I plug into the VR/AR community, AWE, where I was selected to pitch, plus an online XR founders community and XR Women. All of them have introduced me to people who then sought me out, and warm intros have connected me to Discord community managers behind successful launches.

Then I go where fans of the game actually are. We will activate at NBA and WNBA games, college tournaments, and host tournaments at gaming cons, all beyond social media. Our Cavs relationship has opened doors to other NBA teams and agencies, youth basketball tournaments connects us across the basketball space, ManageXR puts VR headsets in thousands of schools looking for engaging content, and Mynd Immersive brings VRB into senior living. The platform is crowded so we meet kids and their families at basketball tournaments, students-turned-ambassadors on college campuses, fans at the arena, and seniors in care facilities.




4: Sponsorship Over VC
You built your revenue model on sponsorships instead of VC. What made brands say yes?


We initially tried cold outreach to brands and agencies and it went nowhere. Through our relationship with the Cavs we connected to an agency that taught us how brands evaluate activations. From LinkedIn I found a consultant who analyzes and writes extensively about digital sports sponsorship campaigns and offers free 30-minute calls. I was able to validate my offering and pricing and he provided an intro and a roadmap for what brands need to see. While exhibiting at a conference, a small experiential agency approached me and now will be pitching together.

My advice is to find the thought leaders who write about sponsorship in your industry and feed their content into AI to analyze and create your value proposition and test it with a connection in the space. Attend industry events where brands and sponsors are in attendance to make connections (IRL>online). Approach smaller agencies who are more open to innovation (you can find them on LinkedIn based on their posts) than the big ones, who tend to repackage what they already do. Pitch brands directly and partner with an agency for footprint and digital. Build a comprehensive plan because everyone's overworked, so do the thinking for them which they will appreciate.

And always begin with a small pilot to get you to a yes.




5: The Founder You're Becoming
Building this without VC or a playbook, juggling product, sales, and partnerships, what's the one thing you wish someone had told you at the start?


I wish someone had told me to stop chasing big names and start chasing real users. In the beginning, I focused on pitching VCs and NBA players for investment, and chasing team partnerships which felt like milestones. But none of that gets a product into players' hands. What I should have done is run leaner and focus everything on a scrappy beta in the Quest app store with real playtesters.

That's where actual validation comes from: people you don't know choosing to play your game, returning to it, telling their friends about it.
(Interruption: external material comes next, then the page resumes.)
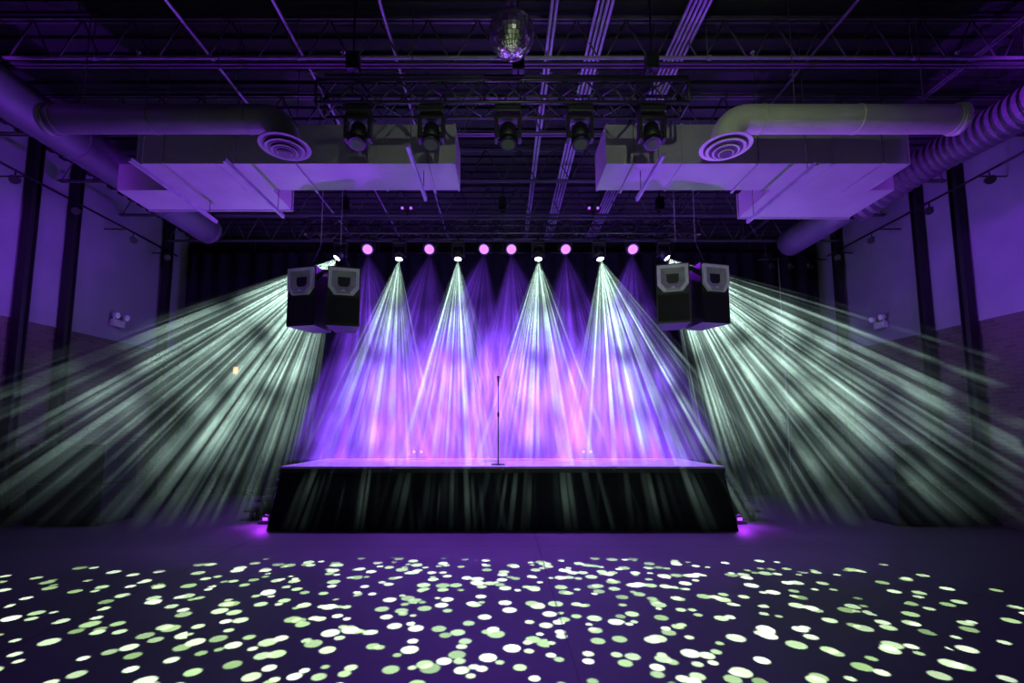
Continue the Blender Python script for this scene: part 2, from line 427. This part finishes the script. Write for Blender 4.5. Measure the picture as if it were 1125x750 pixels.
def haze_glow(name,c,r,col,k):  # self-glowing ellipsoid, stands in for stage light caught in smoke
    b=B(name,c); b.sph((0,0,0),1,M_black,32,16,sc=r); o=b.done()
    m=bpy.data.materials.new(name); m.use_nodes=True; nt=m.node_tree;n=nt.nodes;l=nt.links;n.clear()
    out=n.new('ShaderNodeOutputMaterial'); em=n.new('ShaderNodeEmission'); em.inputs[0].default_value=(*col,1); l.new(em.outputs[0],out.inputs['Volume'])
    tc=n.new('ShaderNodeTexCoord'); mp=n.new('ShaderNodeMapping'); mp.inputs['Scale'].default_value=(1/r[0],1/r[1],1/r[2]); l.new(tc.outputs['Object'],mp.inputs[0])
    ln=n.new('ShaderNodeVectorMath');ln.operation='LENGTH';l.new(mp.outputs[0],ln.inputs[0])
    mr=n.new('ShaderNodeMapRange');mr.interpolation_type='SMOOTHSTEP';l.new(ln.outputs['Value'],mr.inputs[0]);mr.inputs[1].default_value=1;mr.inputs[2].default_value=.1;mr.inputs[3].default_value=0;mr.inputs[4].default_value=1
    m2=n.new('ShaderNodeMapping'); m2.inputs['Scale'].default_value=(7,.4,.9); l.new(tc.outputs['Object'],m2.inputs[0])
    nz=n.new('ShaderNodeTexNoise'); nz.inputs['Scale'].default_value=1; nz.inputs['Detail'].default_value=3; l.new(m2.outputs[0],nz.inputs['Vector'])
    m3=n.new('ShaderNodeMapRange');l.new(nz.outputs['Fac'],m3.inputs[0]);m3.inputs[1].default_value=.36;m3.inputs[2].default_value=.7;m3.inputs[3].default_value=.15;m3.inputs[4].default_value=1.8
    a=n.new('ShaderNodeMath');a.operation='MULTIPLY';l.new(mr.outputs[0],a.inputs[0]);l.new(m3.outputs[0],a.inputs[1])
    a2=n.new('ShaderNodeMath');a2.operation='MULTIPLY';l.new(a.outputs[0],a2.inputs[0]);a2.inputs[1].default_value=k;l.new(a2.outputs[0],em.inputs[1])
    try: m.cycles.volume_step_rate=2
    except Exception: pass
    o.data.materials.clear(); o.data.materials.append(m)
    return o
haze_glow('stage_haze_glow',(0,11.2,2.85),(4.8,1.2,1.7),(.25,.085,1),1.5)

# ---------------- front truss heads + added gobo lamps ----------------
def gobo(parent,off,power,seed,rad):
    L=bpy.data.lights.new('added_gobo_lamp','SPOT'); L.energy=power; L.spot_size=math.radians(150); L.spot_blend=.15; L.shadow_soft_size=.004
    L.use_nodes=True; nt=L.node_tree;n=nt.nodes;l=nt.links; em=n.get('Emission') or n.new('ShaderNodeEmission')
    def MA(op,a,b=None,clamp=False):
        x=n.new('ShaderNodeMath');x.operation=op;x.use_clamp=clamp
        for i,v in enumerate((a,b)):
            if v is None: continue
            if isinstance(v,(int,float)): x.inputs[i].default_value=v
            else: l.new(v,x.inputs[i])
        return x.outputs[0]
    tc=n.new('ShaderNodeTexCoord'); s=n.new('ShaderNodeSeparateXYZ'); l.new(tc.outputs['Normal'],s.inputs[0])
    z=MA('MAXIMUM',MA('ABSOLUTE',s.outputs[2]),.01)
    sg=MA('SIGN',s.outputs[2])
    u=MA('DIVIDE',MA('MULTIPLY',s.outputs[0],MA('MULTIPLY',sg,-1.0)),z); v=MA('DIVIDE',MA('MULTIPLY',s.outputs[1],MA('MULTIPLY',sg,-1.0)),z)
    cb=n.new('ShaderNodeCombineXYZ'); l.new(MA('ADD',u,seed*5.1),cb.inputs[0]); l.new(MA('ADD',v,seed*2.3),cb.inputs[1])
    vo=n.new('ShaderNodeTexVoronoi'); vo.voronoi_dimensions='2D'; vo.inputs['Scale'].default_value=12.5; l.new(cb.outputs[0],vo.inputs['Vector'])
    sc=n.new('ShaderNodeSeparateColor'); l.new(vo.outputs['Color'],sc.inputs[0])
    th=MA('ADD',MA('MULTIPLY',sc.outputs[0],rad*.75),rad*.6)
    d=MA('MULTIPLY',MA('SUBTRACT',th,vo.outputs['Distance']),24.0,clamp=True)
    edge=MA('ADD',v,MA('MULTIPLY',MA('MULTIPLY',u,u),.16))
    mk=MA('MULTIPLY',MA('SUBTRACT',.25,edge),40.0,clamp=True)
    mk2=MA('LESS_THAN',MA('ABSOLUTE',u),1.25)
    keep=MA('LESS_THAN',MA('SUBTRACT',MA('MULTIPLY',MA('ABSOLUTE',u),.9),.10),sc.outputs[1])
    t=MA('MULTIPLY',MA('MULTIPLY',d,mk),MA('MULTIPLY',MA('MULTIPLY',mk2,keep),MA('ADD',MA('MULTIPLY',sc.outputs[2],.8),.5)))
    r2=MA('ADD',MA('ADD',MA('MULTIPLY',u,u),MA('MULTIPLY',v,v)),1.0)
    t=MA('MULTIPLY',t,r2)
    l.new(t,em.inputs['Strength'])
    mx=n.new('ShaderNodeMix');mx.data_type='RGBA';mx.inputs[6].default_value=(.58,1,.34,1);mx.inputs[7].default_value=(.80,1,.68,1);l.new(sc.outputs[2],mx.inputs[0]);l.new(mx.outputs[2],em.inputs[0])
    out=n.get('Light Output') 
    l.new(em.outputs[0],out.inputs[0])
    o=bpy.data.objects.new('added_gobo_lamp',L); COL.objects.link(o); o.parent=parent; o.location=off
for i,x in enumerate((-1.81,-.89,.07,.97,1.87)):
    o=moving_head((x,5.6,5.45),(0,-.25,-1),M_lensG,.95)
    gobo(o,(0,-.05,-.26),20000,i+1,.155)  # added lamp makes the floor dots; the heads themselves hang unlit

# ---------------- stage ----------------
b=B('stage'); ht=1.11
b.box((0,9.75,ht-.03),(8.0,2.3,.06),M_stage,bevel=.01)
for x in (-3,-1,1,3):
    b.box((x,8.61,ht-.075),(1.98,.03,.07),M_black)
vs=[];fs=[]
def skirtpt(t,z):
    fl=(1-z/ht)*.16
    Ls=2.2; Lf=7.96; tot=2*Ls+Lf; s=t*tot
    if s<Ls: x=-3.98-fl; y=10.85-s-fl*(s/Ls); nx,ny=-1,0
    elif s<Ls+Lf: k=(s-Ls)/Lf; x=(-3.98-fl)+k*(7.96+2*fl); y=8.65-fl; nx,ny=0,-1
    else: k=(s-Ls-Lf); x=3.98+fl; y=8.65-fl+k; nx,ny=1,0
    w=.008*math.sin(s*22)*(1.1-z/ht)
    return (x+nx*w,y+ny*w,z)
NS=700
for j,z in enumerate((0.004,.4,.8,ht-.07)):
    for i in range(NS+1): vs.append(skirtpt(i/NS,z))
for j in range(3):
    for i in range(NS):
        a=j*(NS+1)+i; fs.append((a,a+1,a+NS+2,a+NS+1))
b.poly(vs,fs,M_skirt,True)
b.done()
for sx in (-1,1):
    b=B('stage_stairs')
    for i in range(4):
        x=sx*(4.3+i*.2); z=.80-.2*i
        b.box((x+sx*.02,9.9,z-.02),(.24,.95,.04),M_black)
        b.box((x-sx*.09,9.9,z/2),(.02,.9,z),M_black)
        for yy in (9.46,10.34): b.box((x,yy,z/2),(.05,.04,z),M_black)
    b.done()
for sx in (-1,1):
    b=B('floor_wash_light',(sx*4.45,9.15,0))
    b.box((0,0,.04),(.26,.16,.06),M_black,bevel=.01); b.cyl((0,.05,.12),(0,-.06,.10),.06,M_black,16,r2=.08); b.cyl((0,-.06,.1),(0,-.065,.1),.05,M_lensp,16)
    b.box((-.10,0,.09),(.015,.05,.10),M_black);b.box((.10,0,.09),(.015,.05,.10),M_black)
    o=b.done(); spot(o,(0,-.09,.20),(sx*.05,-.55,1),1350,(.26,.012,1),125,.5,name='uplight_lamp')
    spot(o,(0,-.14,.35),(sx*.1,-.35,-1),48,(.42,.03,1),130,.8,name='spill_lamp')
for x in (-1.85,1.85):
    b=B('stage_blinder_light',(x,10.5,1.12))
    b.box((0,0,.05),(.4,.2,.06),M_black,bevel=.01)
    for dx in(-.08,.08):
        b.cyl((dx,.08,.16),(dx,-.06,.16),.05,M_black,16,r2=.065); b.cyl((dx,-.06,.16),(dx,-.07,.16),.03,M_lensP,16)
    b.box((0,.0,.12),(.03,.05,.14),M_black); b.box((0,.05,.16),(.3,.04,.10),M_black)
    b.done()
for x in (-2.0,1.9):
    b=B('twin_spot_light',(x,9.52,6.38))
    for dx in(-.09,.09):
        b.cyl((dx,.1,0),(dx,-.05,-.02),.045,M_black,14,r2=.06); b.cyl((dx,-.05,-.02),(dx,-.06,-.022),.03,M_lensp,14)
    b.box((0,.05,-.06),(.26,.04,.03),M_black); b.box((0,.05,-.1),(.03,.04,.08),M_black)
    b.done()
b=B('microphone_stand',(-.08,8.95,1.11))
b.cyl((0,0,0),(0,0,.025),.13,M_blackmetal,28,r2=.12); b.cyl((0,0,.02),(0,0,.95),.013,M_blackmetal,12); b.cyl((0,0,.9),(0,0,1.5),.009,M_blackmetal,12)
b.cyl((0,0,.9),(0,0,.98),.02,M_black,12); b.cyl((0,0,1.48),(0,-.03,1.54),.014,M_black,10)
b.cyl((0,.04,1.5),(0,-.07,1.62),.012,M_black,14,r2=.02); b.sph((0,-.085,1.64),.028,M_steel,14,10)
b.done()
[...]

Team activations were valuable, but one Cavs activation gave us all the fan validation we needed. After a handful of no's from sponsors, the signal was clear, my network wasn't there yet to reach them. I should have paused on that, continued to network, and use the friends-and-family round into the beta itself.







Bio

Christine Schwarz is the founder of Virtual Round Ballers (VRB), a movement-based VR sports platform making sports accessible to the fans who love the game but lack the skills, confidence, time or resources to play. A first-generation American who didn't pick up a ball until high school, she was cut from every team she tried out for. That experience combined with her lifelong passion for fitness and the power of sports drives everything she builds today.

A strategic executive with a talent for building relationships across teams, partners, and policymakers, Christine has led cultural and operational turnarounds across SMBs and startups in finance, accounting, operations, and marketing with a deep focus on fitness and wellness throughout, from working for fitness equipment companies to serving as wellness chairperson for a K–8 public school district. Along the way, she won an ESPN Muscle Mania title, turned around a $20M company post-recession, launched a premium fitness brand into a luxury national chain, and drafted legislation that became law with bipartisan support.